K la though he is stupid boy but i still love him.

Watched a good basketball match yesterday. YEAHH!! BB's team won 66 : 31, but i think i need to confirm with BB the score than buy 4D, not that their winning is rare, i kinda start havin this bad habit of buying 4D on whichever 4 digits i happen to came across and i find the number 'mei mei'.

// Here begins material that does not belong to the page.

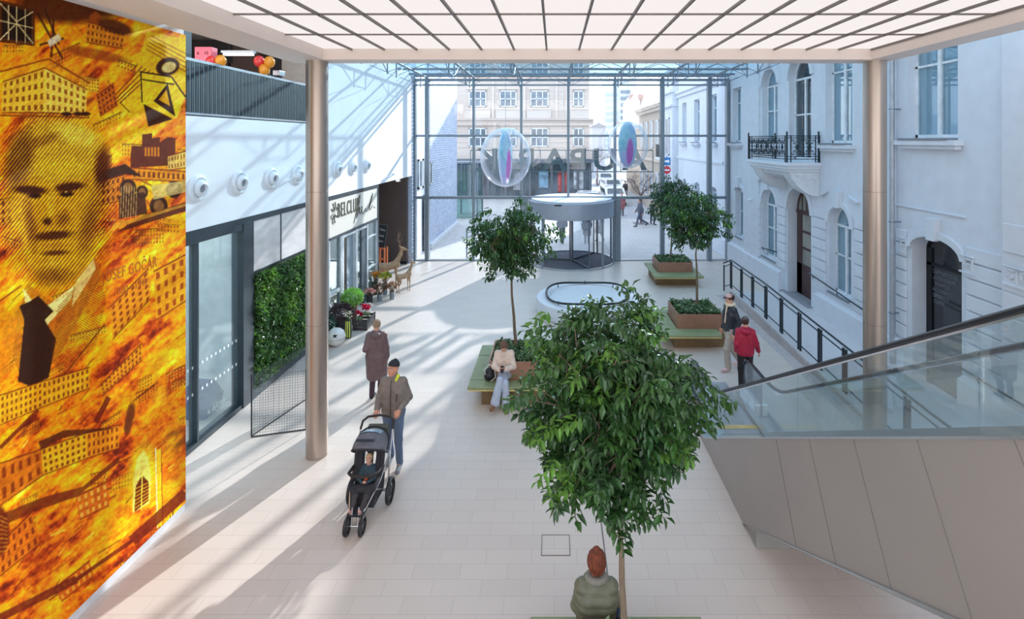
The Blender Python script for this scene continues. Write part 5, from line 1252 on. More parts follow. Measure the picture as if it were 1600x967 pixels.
fab = lambda n_, c, **k: mat(n_, c, k.pop('rough', .8), var=k.pop('var', .06), scale=k.pop('scale', 12), bump=k.pop('bump', .25), bscale=k.pop('bscale', 60), **k)
jeans = fab('blue_jeans', (94,112,140)); blackc = fab('black_cloth', (34,34,38)); leather_b = mat('brown_leather', (128,84,50), .5)

# man with the stroller (faces the camera, looks to his right)
SX, SY = -2.78, 7.95
mj = pose(EL=(.24,.04,1.14), ER=(-.24,.04,1.14), WL=(.17,-.22,1.07), WR=(-.19,-.22,1.07), handL=(-.1,-1,-.15), handR=(.1,-1,-.15), palmL=(0,0,-1), palmR=(0,0,-1), KL=(.11,-.10,.51), AL=(.11,-.02,.10), TL=(.12,-.19,.04), KR=(-.09,.02,.50), AR=(-.09,.16,.11), TR=(-.09,-.0,.04), look=(-.42,-.9,.06), curl=.9)
root, J, s = person('man in grey-brown jacket and black knitted cap pushing a stroller', (-2.70,8.60,0), 0, 1.80, mj,
    [dict(name='jacket', m=fab('taupe_jacket', (122,112,106), rough=.6), e=.032, hem=.84, collar=True)], dict(m=jeans), mat('grey_shoe', (120,126,134), .6),
    dict(beanie=fab('black_knit', (40,42,48), bscale=140)), skind)
z = MB(); z.tube([(0,-.150,.90*s),(0,-.168,1.2*s),(0,-.140,1.40*s),(0,-.095,1.47*s)], .006, 5); build('zip', z, black, root, local=True)
z = MB(); z.tube([(.09,-.155,1.15*s),(.10,-.150,1.27*s)], .006, 5); build('pocket_zip', z, black, root, local=True)
S = SDF(); S.cap((.03,.05,1.49*s), (.075,-.01,1.50*s), .035, .03, .02).cap((.075,-.01,1.50*s), (.06,-.06,1.45*s), .03, .02, .02); sbuild('yellow_hood_lining', S, .01, mat('lime_yellow', (214,224,60), .7), root)

# stroller
st = thing('stroller', 'grey and black three-point stroller with front twin wheels, pushed by a man', 'stroller', (-2.78,7.55,0), 0)
sgrey = fab('stroller_fabric_grey', (104,104,112)); sblk = fab('stroller_fabric_black', (44,44,50)); ch_ = mat('chrome_frame', (196,200,206), .22, .9); rubb = mat('foam_grip', (50,44,44), .8)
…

BB's knee has not completely recovered yet, but glad to see that he is still performing above expectations. I feel so proud inside, whenever any of his team mates told mi that BB has snatch lotsa rebound, and he is moving in the correct way that they have taught him, didn't expect to see him in good shape etc etc.. though i often replied them 'no la no la, he has moved too slow, no la no la he is not so good', but deep down im super proud of him. Not that i love sporty guys, but to see my guy engross in a sport is simply too sexy for me. Serious Sweaty Guys = Sexy Man Woo-Hoo~~

Had a weird dream last night, an unexpected dream. It has been so long since i dreamt of him. I had hope that i will never dream of him again coz every dream of him feels good...when im dreaming...but is damn depressing when you woke. Glad that the dream this time round its a little different. Dreamt of Emo C gal, and of course JY. In the dream, i was making friends with her, i even help her packed up her room, we chit chat and throughout the dream JY has not spoke to any of us at all, but i still feel he is around. Though i do not feel sad nor depressed after waking up, past dreams and memories do tag along abit.

But still, im glad that my love life has not been a blank piece of paper, it has many colours, and it is not something i wanna crush and forget, there has been little regret. If one's love life can really be clearly recorded down on a piece of paper, i would hope to keep mine laminated and place in a treasure box.